Your reply should be one number: the count of lines holding the word "this".

━━━ Records provided ━━━

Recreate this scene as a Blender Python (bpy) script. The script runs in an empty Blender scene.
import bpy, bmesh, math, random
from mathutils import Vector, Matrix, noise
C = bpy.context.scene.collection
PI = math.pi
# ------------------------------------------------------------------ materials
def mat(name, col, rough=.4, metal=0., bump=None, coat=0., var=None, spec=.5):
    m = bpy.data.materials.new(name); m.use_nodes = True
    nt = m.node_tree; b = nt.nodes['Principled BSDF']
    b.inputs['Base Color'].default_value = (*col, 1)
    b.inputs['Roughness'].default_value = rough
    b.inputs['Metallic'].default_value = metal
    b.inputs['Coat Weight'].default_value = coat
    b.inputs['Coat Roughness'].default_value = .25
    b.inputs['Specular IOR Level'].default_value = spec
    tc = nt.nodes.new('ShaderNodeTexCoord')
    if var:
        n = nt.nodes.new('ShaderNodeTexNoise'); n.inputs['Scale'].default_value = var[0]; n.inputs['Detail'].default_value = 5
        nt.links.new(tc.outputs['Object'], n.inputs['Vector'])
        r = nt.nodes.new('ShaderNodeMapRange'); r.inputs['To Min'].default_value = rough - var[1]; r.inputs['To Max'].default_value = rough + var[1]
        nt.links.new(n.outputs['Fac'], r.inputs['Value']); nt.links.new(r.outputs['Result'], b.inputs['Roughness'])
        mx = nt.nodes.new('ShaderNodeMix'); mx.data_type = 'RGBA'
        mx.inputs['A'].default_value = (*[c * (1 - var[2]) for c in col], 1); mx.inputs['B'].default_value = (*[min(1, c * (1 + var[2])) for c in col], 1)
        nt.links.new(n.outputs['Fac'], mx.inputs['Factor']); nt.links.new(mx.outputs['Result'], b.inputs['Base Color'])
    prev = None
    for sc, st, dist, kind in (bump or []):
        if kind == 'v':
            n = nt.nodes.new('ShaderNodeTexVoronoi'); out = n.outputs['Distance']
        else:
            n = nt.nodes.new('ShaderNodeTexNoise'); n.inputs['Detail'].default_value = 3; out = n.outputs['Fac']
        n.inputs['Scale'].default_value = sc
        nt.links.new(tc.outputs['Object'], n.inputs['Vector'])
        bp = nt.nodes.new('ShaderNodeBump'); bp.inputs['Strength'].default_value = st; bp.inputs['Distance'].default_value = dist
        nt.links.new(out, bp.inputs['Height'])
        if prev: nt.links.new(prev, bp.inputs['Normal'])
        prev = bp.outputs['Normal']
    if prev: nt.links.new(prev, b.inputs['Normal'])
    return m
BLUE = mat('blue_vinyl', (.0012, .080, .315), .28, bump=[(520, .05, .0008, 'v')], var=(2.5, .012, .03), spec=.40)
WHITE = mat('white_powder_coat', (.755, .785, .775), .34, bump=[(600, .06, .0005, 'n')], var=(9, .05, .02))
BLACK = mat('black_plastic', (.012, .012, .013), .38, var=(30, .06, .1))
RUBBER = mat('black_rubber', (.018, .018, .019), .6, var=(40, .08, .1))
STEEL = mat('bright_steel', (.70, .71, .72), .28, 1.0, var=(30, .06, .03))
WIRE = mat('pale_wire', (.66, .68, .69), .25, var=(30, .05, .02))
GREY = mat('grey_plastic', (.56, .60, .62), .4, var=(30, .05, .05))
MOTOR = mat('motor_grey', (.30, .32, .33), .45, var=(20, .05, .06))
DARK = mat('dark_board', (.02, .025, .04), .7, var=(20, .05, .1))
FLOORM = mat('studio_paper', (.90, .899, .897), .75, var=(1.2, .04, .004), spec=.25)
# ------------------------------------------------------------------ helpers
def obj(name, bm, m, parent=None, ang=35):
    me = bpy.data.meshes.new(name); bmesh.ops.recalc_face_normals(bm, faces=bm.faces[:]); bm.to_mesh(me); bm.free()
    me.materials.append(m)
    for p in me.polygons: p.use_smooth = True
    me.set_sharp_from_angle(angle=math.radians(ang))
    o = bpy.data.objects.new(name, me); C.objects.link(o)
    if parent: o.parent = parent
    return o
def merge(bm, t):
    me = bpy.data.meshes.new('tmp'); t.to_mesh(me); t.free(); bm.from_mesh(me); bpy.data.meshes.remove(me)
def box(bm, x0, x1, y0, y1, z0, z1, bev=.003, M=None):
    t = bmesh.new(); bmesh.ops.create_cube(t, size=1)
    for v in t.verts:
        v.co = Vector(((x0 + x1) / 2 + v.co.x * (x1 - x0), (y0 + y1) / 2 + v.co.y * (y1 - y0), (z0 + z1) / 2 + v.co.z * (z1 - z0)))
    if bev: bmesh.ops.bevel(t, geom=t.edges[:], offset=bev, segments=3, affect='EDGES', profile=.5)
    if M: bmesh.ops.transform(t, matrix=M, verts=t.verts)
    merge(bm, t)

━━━
━━━ Records provided ━━━

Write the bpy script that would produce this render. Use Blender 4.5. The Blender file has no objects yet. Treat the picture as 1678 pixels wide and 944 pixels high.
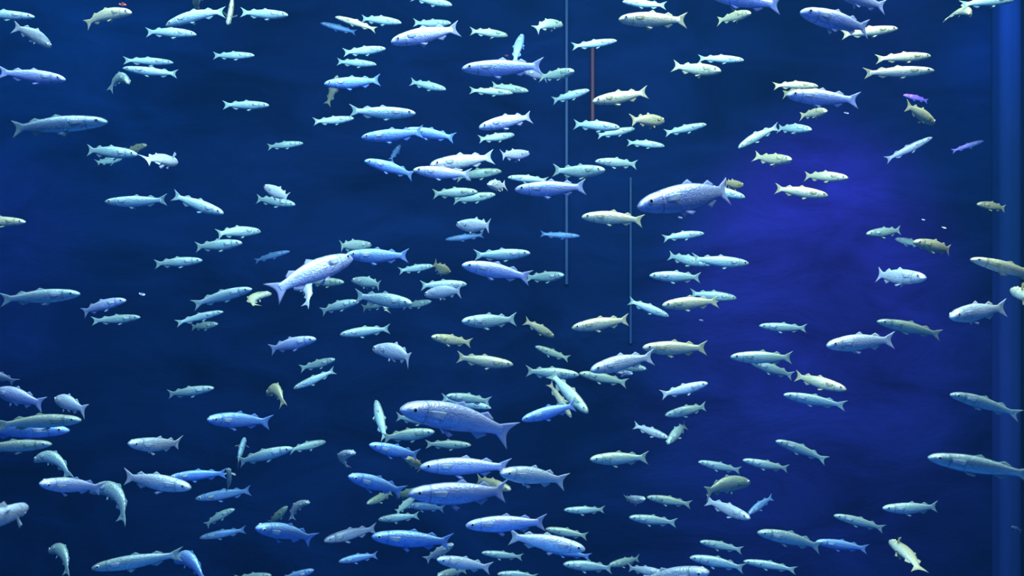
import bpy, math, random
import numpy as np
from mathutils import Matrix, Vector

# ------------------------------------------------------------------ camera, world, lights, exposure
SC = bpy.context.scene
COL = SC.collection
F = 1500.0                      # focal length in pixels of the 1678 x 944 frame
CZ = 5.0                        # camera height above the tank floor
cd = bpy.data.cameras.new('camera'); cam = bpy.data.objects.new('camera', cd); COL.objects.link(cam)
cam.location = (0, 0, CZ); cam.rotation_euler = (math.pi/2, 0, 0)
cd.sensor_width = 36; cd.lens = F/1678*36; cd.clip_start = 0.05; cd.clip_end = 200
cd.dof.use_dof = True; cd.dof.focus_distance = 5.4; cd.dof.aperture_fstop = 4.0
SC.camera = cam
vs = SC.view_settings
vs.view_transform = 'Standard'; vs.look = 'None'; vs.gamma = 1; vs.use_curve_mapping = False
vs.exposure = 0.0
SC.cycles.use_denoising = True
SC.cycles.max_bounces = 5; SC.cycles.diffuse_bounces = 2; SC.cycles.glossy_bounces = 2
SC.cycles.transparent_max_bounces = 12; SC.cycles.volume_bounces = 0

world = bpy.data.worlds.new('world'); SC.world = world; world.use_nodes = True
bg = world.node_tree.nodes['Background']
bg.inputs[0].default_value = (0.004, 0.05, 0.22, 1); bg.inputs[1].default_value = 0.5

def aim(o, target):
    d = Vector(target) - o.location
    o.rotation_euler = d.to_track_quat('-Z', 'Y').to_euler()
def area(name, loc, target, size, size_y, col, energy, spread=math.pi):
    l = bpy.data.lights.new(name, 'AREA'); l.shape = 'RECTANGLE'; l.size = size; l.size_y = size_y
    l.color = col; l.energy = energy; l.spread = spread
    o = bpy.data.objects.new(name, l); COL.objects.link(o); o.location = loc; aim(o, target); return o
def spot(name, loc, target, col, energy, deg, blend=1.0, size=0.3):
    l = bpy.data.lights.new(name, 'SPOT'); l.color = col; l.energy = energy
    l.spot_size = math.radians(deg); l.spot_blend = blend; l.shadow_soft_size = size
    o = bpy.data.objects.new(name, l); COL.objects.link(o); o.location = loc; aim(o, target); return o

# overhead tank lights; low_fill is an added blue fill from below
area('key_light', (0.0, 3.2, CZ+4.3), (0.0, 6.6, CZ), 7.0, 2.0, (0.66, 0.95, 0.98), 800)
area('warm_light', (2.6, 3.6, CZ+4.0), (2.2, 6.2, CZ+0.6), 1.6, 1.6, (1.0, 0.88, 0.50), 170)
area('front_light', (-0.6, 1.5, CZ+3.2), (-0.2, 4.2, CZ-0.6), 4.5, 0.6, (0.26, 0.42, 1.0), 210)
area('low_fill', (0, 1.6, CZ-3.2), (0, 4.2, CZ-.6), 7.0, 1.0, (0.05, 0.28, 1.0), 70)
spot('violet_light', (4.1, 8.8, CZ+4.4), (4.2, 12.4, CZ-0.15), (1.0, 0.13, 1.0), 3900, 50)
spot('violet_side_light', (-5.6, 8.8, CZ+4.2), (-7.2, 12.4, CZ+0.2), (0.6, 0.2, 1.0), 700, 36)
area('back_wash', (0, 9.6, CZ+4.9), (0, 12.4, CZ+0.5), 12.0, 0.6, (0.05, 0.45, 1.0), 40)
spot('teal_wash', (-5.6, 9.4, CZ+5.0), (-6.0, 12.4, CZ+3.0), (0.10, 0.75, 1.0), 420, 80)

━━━

**Task solution:**
2